----- MATERIAL PROVIDED

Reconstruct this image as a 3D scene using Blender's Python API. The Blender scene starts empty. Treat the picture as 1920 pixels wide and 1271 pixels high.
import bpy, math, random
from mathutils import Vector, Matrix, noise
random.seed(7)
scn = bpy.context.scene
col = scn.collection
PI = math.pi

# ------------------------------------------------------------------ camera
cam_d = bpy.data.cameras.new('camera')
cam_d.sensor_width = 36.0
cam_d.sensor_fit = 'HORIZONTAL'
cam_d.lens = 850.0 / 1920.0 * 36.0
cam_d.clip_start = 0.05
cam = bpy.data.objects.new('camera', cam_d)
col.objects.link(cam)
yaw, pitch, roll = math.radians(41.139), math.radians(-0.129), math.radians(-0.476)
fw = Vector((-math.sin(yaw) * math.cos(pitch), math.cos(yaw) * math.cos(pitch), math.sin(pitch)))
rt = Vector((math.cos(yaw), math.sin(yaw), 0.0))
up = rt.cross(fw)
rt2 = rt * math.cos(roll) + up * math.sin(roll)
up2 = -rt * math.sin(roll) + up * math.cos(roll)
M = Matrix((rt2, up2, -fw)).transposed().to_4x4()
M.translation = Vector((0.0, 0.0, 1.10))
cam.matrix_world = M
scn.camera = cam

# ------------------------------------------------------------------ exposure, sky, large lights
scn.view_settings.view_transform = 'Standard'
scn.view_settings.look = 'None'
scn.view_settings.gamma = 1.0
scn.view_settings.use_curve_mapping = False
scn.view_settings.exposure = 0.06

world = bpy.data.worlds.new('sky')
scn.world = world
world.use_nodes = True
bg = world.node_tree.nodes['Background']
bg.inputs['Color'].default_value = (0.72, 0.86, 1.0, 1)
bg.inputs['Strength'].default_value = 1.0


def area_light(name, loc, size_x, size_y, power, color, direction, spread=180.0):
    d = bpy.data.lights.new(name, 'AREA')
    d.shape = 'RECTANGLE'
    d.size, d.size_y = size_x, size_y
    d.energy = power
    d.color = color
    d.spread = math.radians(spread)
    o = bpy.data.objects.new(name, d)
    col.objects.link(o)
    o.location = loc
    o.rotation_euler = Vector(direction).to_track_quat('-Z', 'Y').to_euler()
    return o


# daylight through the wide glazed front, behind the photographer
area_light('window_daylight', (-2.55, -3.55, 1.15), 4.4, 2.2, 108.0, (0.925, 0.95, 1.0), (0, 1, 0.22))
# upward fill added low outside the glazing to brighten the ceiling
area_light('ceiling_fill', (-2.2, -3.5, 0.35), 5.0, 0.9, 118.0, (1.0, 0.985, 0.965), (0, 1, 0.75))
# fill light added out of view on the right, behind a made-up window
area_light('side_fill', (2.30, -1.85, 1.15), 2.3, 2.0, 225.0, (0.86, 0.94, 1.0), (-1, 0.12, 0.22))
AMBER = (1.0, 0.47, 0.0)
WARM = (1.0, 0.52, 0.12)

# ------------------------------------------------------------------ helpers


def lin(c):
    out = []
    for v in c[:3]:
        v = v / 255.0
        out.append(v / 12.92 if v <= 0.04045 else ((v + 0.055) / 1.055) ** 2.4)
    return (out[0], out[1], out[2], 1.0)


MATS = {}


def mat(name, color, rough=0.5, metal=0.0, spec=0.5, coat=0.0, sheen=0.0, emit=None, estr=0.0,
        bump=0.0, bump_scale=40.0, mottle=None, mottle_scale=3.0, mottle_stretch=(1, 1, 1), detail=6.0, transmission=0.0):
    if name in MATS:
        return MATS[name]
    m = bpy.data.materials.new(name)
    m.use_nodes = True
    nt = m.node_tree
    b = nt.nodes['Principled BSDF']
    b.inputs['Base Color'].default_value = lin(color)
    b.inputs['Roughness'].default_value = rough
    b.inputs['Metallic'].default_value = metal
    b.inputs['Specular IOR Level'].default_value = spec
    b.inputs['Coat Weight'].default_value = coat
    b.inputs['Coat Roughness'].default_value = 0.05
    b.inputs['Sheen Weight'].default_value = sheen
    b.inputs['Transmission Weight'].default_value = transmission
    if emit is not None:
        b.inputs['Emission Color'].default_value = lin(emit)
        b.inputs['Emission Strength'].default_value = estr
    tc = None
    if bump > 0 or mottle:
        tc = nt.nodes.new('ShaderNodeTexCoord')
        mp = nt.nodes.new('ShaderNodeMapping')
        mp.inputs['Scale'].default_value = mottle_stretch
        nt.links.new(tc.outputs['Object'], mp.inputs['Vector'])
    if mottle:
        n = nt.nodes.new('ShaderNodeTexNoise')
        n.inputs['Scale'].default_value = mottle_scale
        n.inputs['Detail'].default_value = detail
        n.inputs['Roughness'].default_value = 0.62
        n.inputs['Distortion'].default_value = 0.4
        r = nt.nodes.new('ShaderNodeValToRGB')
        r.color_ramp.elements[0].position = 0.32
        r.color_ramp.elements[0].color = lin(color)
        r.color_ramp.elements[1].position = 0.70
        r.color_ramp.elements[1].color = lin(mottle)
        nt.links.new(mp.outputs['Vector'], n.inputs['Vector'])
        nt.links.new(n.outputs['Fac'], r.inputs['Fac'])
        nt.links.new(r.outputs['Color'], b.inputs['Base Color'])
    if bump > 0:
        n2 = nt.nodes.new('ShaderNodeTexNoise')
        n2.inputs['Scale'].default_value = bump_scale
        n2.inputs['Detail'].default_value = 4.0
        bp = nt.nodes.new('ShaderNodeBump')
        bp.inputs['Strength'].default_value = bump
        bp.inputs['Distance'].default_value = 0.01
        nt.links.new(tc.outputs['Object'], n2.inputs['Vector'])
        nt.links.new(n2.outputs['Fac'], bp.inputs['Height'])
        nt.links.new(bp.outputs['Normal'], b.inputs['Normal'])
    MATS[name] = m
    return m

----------

| WORK TO DO |
Only the lines from the opening of the material through the line with "PI = math.pi" should be echoed, exactly as written.

| TASK OUTPUT |
Reconstruct this image as a 3D scene using Blender's Python API. The Blender scene starts empty. Treat the picture as 1920 pixels wide and 1271 pixels high.
import bpy, math, random
from mathutils import Vector, Matrix, noise
random.seed(7)
scn = bpy.context.scene
col = scn.collection
PI = math.pi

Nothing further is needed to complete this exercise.